Sunday, May 17, 2009

 

WaPo OpEd: Web unfair to Newspapers

UPDATE 5/18: Art Brodsky and Kos weigh in.

Yesterday's Washington Post OpEd, Laws That Could Save Journalism is an explicit call for protectionism for the Old Journalism, aka MSM. It whines that, "the playing field has become so uneven."

It's worth noting that even the conservatives aren't saying, "Let the market take it's course," anymore. So now that we've agreed that some regulation is desirable, the next question is, "What kind?"

If a nation wants to remain at the forefront of new technology, its government should regulate to nurture new, young innovations so that established behemoths don't strangle them in their crib. If progress is to occur, a government doesn't regulate to protect big, old, powerful entities from young, new ones. If government is to treat corporations like persons, the least it could do would be to treat mature ones like adults that can take care of themselves!

The Internet's innovations are just beginning. A pro-progress government doesn't say, "We've seen enough of this new stuff," unless it is in the pocket of the old, threatened industry. This is Tim Karr's main point in his HuffPo takedown of the "Save Journalism" OpEd. It's authors are old-media sock puppets.

But there's a bigger point, one that Clay Shirky makes in his March, 2009 essay, Newspapers and Thinking the Unthinkable. This essay points out that newspapers saw the Internet coming miles away. They devised a number of plausible strategies to deal with it. They only missed one of the major plausible scenarios, to wit:

The ability to share content wouldn’t shrink, it would grow. Walled gardens would prove unpopular. Digital advertising would reduce inefficiencies, and therefore profits. Dislike of micropayments would prevent widespread use. People would resist being educated to act against their own desires. Old habits of advertisers and readers would not transfer online. Even ferocious litigation would be inadequate to constrain massive, sustained law-breaking. (Prohibition redux.) . . .
This seems to be the scenario that's playing out. In scenario planning, it's worth taking each, "We'll always have . . . " assumption apart before the scenario exercise is complete.

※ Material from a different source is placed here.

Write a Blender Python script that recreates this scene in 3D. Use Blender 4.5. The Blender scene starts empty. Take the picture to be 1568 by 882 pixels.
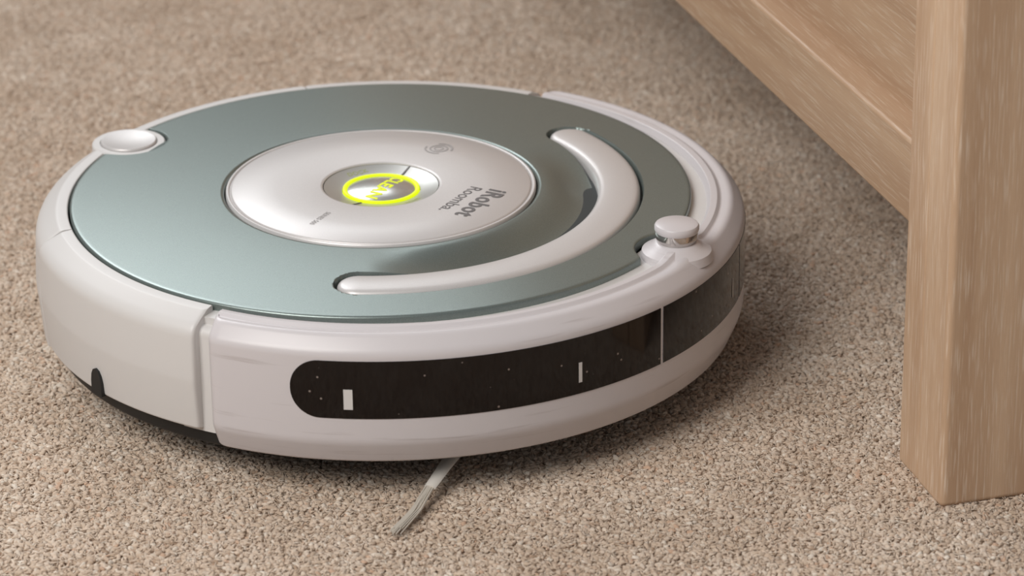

The "death of telcos" was the scenario that AT&T missed while I was working there. Discussing the possibility that AT&T might wither and die was seen as impolite in the extreme. My Rise of the Stupid Network was rejected and I was treated accordingly. Shirky says:

Revolutions create a curious inversion of perception . . . Inside the papers, the pragmatists were the ones simply looking out the window and noticing that the real world was increasingly resembling the unthinkable scenario. These people were treated as if they were barking mad. Meanwhile the people spinning visions of popular walled gardens and enthusiastic micropayment adoption, visions unsupported by reality, were regarded not as charlatans but saviors.
The WaPo OpEd falls short of a useful contribution because its authors didn't read Shirky's piece. Or, if they did, they didn't acknowledge it. Perhaps the OpEd's authors (or the WaPo OpEd editor, who could have asked for appropriate revisions) wasn't aware of it, because it was published only in the blogosphere. They're newspaper folks. They didn't know about Shirky's essay cause it wasn't published in their version of reality. More'n likely, there's the rub.